**Brief:** Answer with one number: how many lines have "script".

**Dataset entries:**
........
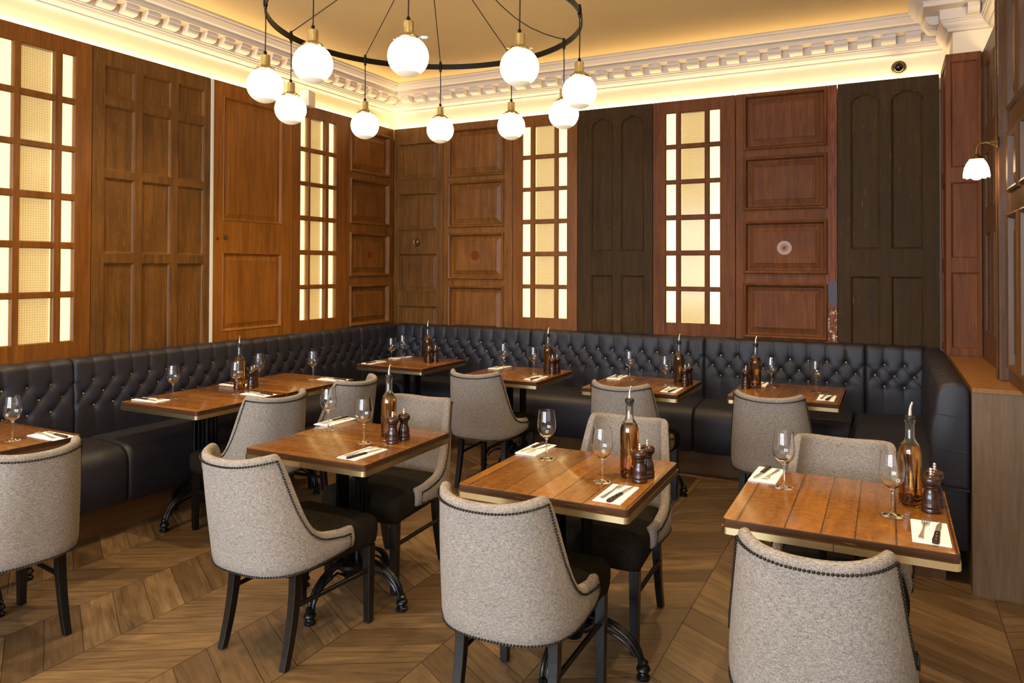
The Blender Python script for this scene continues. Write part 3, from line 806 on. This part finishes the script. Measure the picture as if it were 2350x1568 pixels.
# ------------------------------------------------------------------ tableware
def make_glass():
    r = thing('wine_glass', '', 'glass')
    t = .0012
    outer = [(.034,0),(.0345,.0008),(.030,.0018),(.018,.0035),(.008,.0065),(.0042,.012),(.0034,.03),(.0034,.07),(.0040,.083),(.0075,.090),(.018,.097),(.030,.108),(.0385,.124),(.0415,.142),(.0405,.162),(.0375,.184),(.0350,.203),(.0342,.211)]
    inner = [(.0330,.211),(.0338,.203),(.0363,.184),(.0393,.162),(.0402,.142),(.0372,.124),(.0288,.109),(.017,.0985),(.006,.0935),(.0008,.0925)]
    b = MB(); b.lathe(outer+inner, 32); part('glass_body', b, M['glass'], r, smooth=60)
    b = MB()
    for rad in (.0062, .0035):
        pts = []
        for k in range(17):
            a = 2*PI*k/16; z = .128+rad*math.sin(a); x = rad*math.cos(a); rr = .0403+(.0012 if z > .128 else 0)*((z-.128)/.006)-max(0, (.128-z))*.35
            pts.append((x, -math.sqrt(max(0, rr*rr-x*x)), z))
        b.tube(pts, .00045, 5)
    part('etched_emblem', b, M['napkin'], r, smooth=60, label='small round etched mark')
    return r
def make_bottle():
    r = thing('oil_bottle', '', 'bottle')
    outer = [(.033,0),(.0362,.003),(.037,.010),(.037,.180),(.0355,.196),(.029,.214),(.019,.229),(.0155,.240),(.0148,.288),(.0175,.290),(.0175,.299)]
    inner = [(.0125,.299),(.0125,.240),(.0165,.226),(.0262,.212),(.0325,.195),(.034,.180),(.034,.012),(.031,.008),(.001,.0075)]
    b = MB(); b.lathe(outer+inner, 32); part('glass_body', b, M['glass'], r, smooth=50)
    b = MB(); b.lathe([(.0008,.0065),(.031,.0068),(.0345,.012),(.0345,.180),(.0329,.195),(.0268,.2115),(.0008,.2116)], 32); part('chilli_oil', b, M['oil'], r, smooth=50, label='amber infused oil')
    b = MB(); rnd = random.Random(4)
    for k in range(90):
        a = rnd.random()*2*PI; q = rnd.random()**.5*.028; z = .0125+rnd.random()*.022
        s_ = .0022+rnd.random()*.0015; b.sphere((q*math.cos(a), q*math.sin(a), z), s_, 6, 4)
    for k in range(16):
        a = rnd.random()*2*PI; q = .006+rnd.random()*.022; z = .02+rnd.random()*.03; L = .05+rnd.random()*.09; da = rnd.uniform(-.5,.5)
        pts = [(q*math.cos(a+da*t), q*math.sin(a+da*t), z+L*t) for t in (0,.33,.66,1)]; b.tube(pts, .0009, 5)
        for m in range(8):
            t = m/8; p0 = Vector((q*math.cos(a+da*t), q*math.sin(a+da*t), z+L*t)); dr = Vector((rnd.uniform(-1,1), rnd.uniform(-1,1), .7)).normalized()*.006; b.tube([p0, p0+dr], .0006, 4)
    o = part('herbs_and_peppercorns', b, M['herb'], r, smooth=60); o['kind'] = 'stuff'
    b = MB(); b.lathe([(.0120,.284),(.0124,.2995),(.018,.3005),(.019,.304),(.018,.308),(.0165,.309),(.0165,.312),(.0125,.314),(.006,.315)], 20); part('stopper', b, M['rubber'], r, smooth=45)
    b = MB(); b.tube([(0,0,.312),(0,0,.325),(.001,0,.338),(.004,0,.350),(.009,0,.362)], [.0065,.0058,.005,.0044,.0036], 12); part('pouring_spout', b, M['steel'], r, smooth=50)
    return r
def make_mill(kind):
    r = thing('pepper_mill' if kind else 'salt_mill', '', 'mill')
    b = MB(); b.lathe([(.0275,0),(.0295,.002),(.0298,.012),(.0285,.014),(.0295,.017),(.0298,.024),(.0278,.027),(.0268,.031),(.0275,.040),(.0262,.052),(.022,.064),(.0188,.074),(.0185,.080),(.0195,.083),(.0215,.086),(.0205,.089)], 28)
    part('mill_body', b, M['mill'], r, smooth=40)
    b = MB(); b.lathe([(.0185,.0895),(.0215,.0905),(.0275,.097),(.0302,.106),(.0290,.115),(.0235,.122),(.0170,.1255),(.0120,.1265),(.0060,.1268)], 28)
    part('mill_head', b, M['mill'], r, smooth=40)
    b = MB(); b.lathe([(.0065,.1265),(.0065,.129),(.0035,.131),(.0035,.133),(.006,.1345),(.0062,.1375),(.0038,.140),(.0052,.1425),(.0055,.1455),(.0035,.1485),(.0005,.149)], 14)
    part('mill_knob', b, M['steel'], r, smooth=50)
    return r
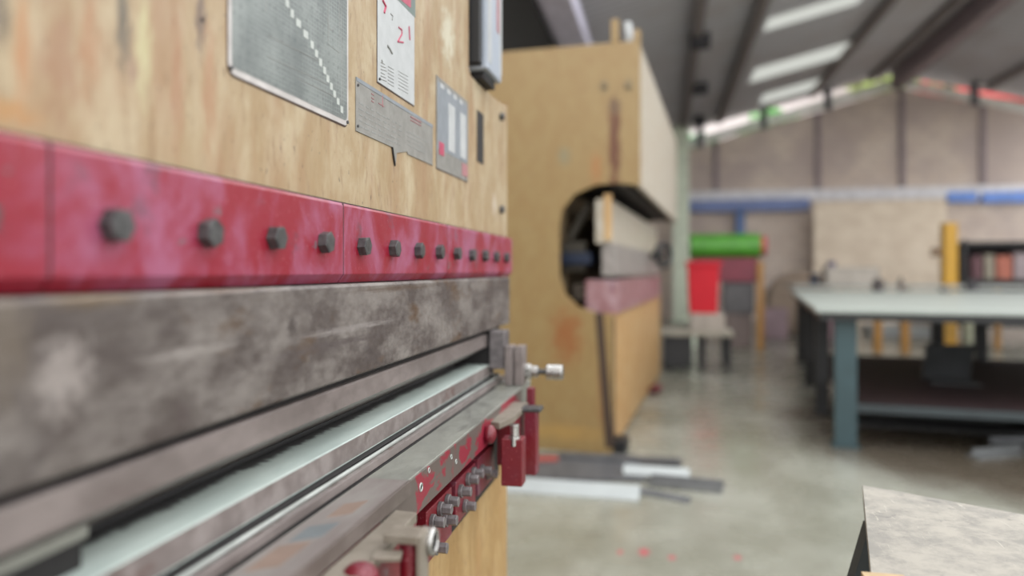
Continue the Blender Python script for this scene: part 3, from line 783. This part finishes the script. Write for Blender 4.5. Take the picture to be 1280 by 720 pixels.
# outside: greenery and a red roof seen through the strip under the roof
def leafy(name, c, r, rgb, label, seed):
    random.seed(seed)
    root = thing(name, (c[0], c[1], 0), label, 'tree', 0, 'trees beyond the gable wall')
    mb = MB()
    for k in range(260):
        a, b_ = random.uniform(0, 2*PI), random.uniform(-1, 1); rr = r*random.uniform(.55, 1)
        p = Vector(c)+Vector((rr*math.cos(a)*math.sqrt(1-b_*b_), .6*rr*math.sin(a)*math.sqrt(1-b_*b_), rr*b_*.75))
        s = r*random.uniform(.10, .2)
        mb.obox(p, s, s, s*.15, random.uniform(0, 6), random.uniform(0, 3), random.uniform(0, 3))
    mb.build('foliage', simple(name+'_leaf', rgb, .8, 0, .4, 3), root, smooth=False)
    MB().cyl((c[0], c[1], 0), (c[0], c[1], c[2]), .16, 12, .08).build('trunk', simple(name+'_bark', (90, 74, 58), .9), root)
leafy('green_tree', (.9, YB+3.2, 4.6), 1.1, (84, 150, 96), 'dark green tree outside at the left end of the gable opening', 1)
leafy('green_tree', (3.2, YB+3.4, 5.3), 1.0, (104, 168, 92), 'mid green tree outside under the left roof slope', 2)
leafy('green_tree', (6.2, YB+3.6, 7.2), 1.3, (168, 184, 104), 'yellow-green tree outside under the roof ridge', 3)
pw_ = MB().box(-6, 7.6, YB+5.2, YB+5.4, 0, 9.5).build('added_sky_cover', simple('pale_sky_screen', (216, 204, 202), .8), None, origin=(1, YB+5.3, 0))  # screen added outside to dim the sky seen under the gable roof
tag(pw_, 'pale pinkish high screen added outside to cover the bright sky in the gable opening', 'screen')
leafy('green_tree', (7.3, YB+1.7, 6.4), .6, (190, 196, 110), 'pale yellow-green tree outside just right of the roof ridge', 4)
rr = thing('house', (11, YB+5, 0), 'house with a red roof seen through the opening at the right', 'building')
MB().box(8.3, 13.0, YB+4.6, YB+7, 0, 6.3).build('wall', simple('house_wall', (206, 200, 194), .9), rr)
MB().prism([(8.1, 6.35), (13.5, 5.8), (13.5, 7.0), (8.1, 7.7)], 'y', YB+4.0, YB+7.2).build('roof', simple('red_tiles', (220, 70, 70), .8), rr)
struct(MB().box(-12, 26, YB+.601, 45, -.12, -.02).build('floor_outside', simple('outside_ground', (150, 150, 140), .9)))

# ================================================================== hall contents
G = 1.0
# green-grey column
CY = 18.9
cx0, cx1 = onY(841, 300, CY), onY(861, 300, CY)
col = thing('steel_column', ((cx0.x+cx1.x)/2, CY, 0), 'pale green-grey steel column between the far press brake and the red bin', 'column')
mc = simple('green_grey_paint', (222, 230, 208), .5)
x0, x1 = cx0.x, cx1.x; zc = rz(x0)-.01
MB().box(x0, x1, CY-.15, CY-.13, .02, zc).box(x0, x1, CY+.13, CY+.15, .02, zc).box((x0+x1)/2-.008, (x0+x1)/2+.008, CY-.131, CY+.131, .02, zc).build('column_shaft', mc, col)
MB().box(x0-.08, x1+.08, CY-.2, CY+.2, 0, .02).build('base_plate', mc, col)
G = .70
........
**Task solution:** 2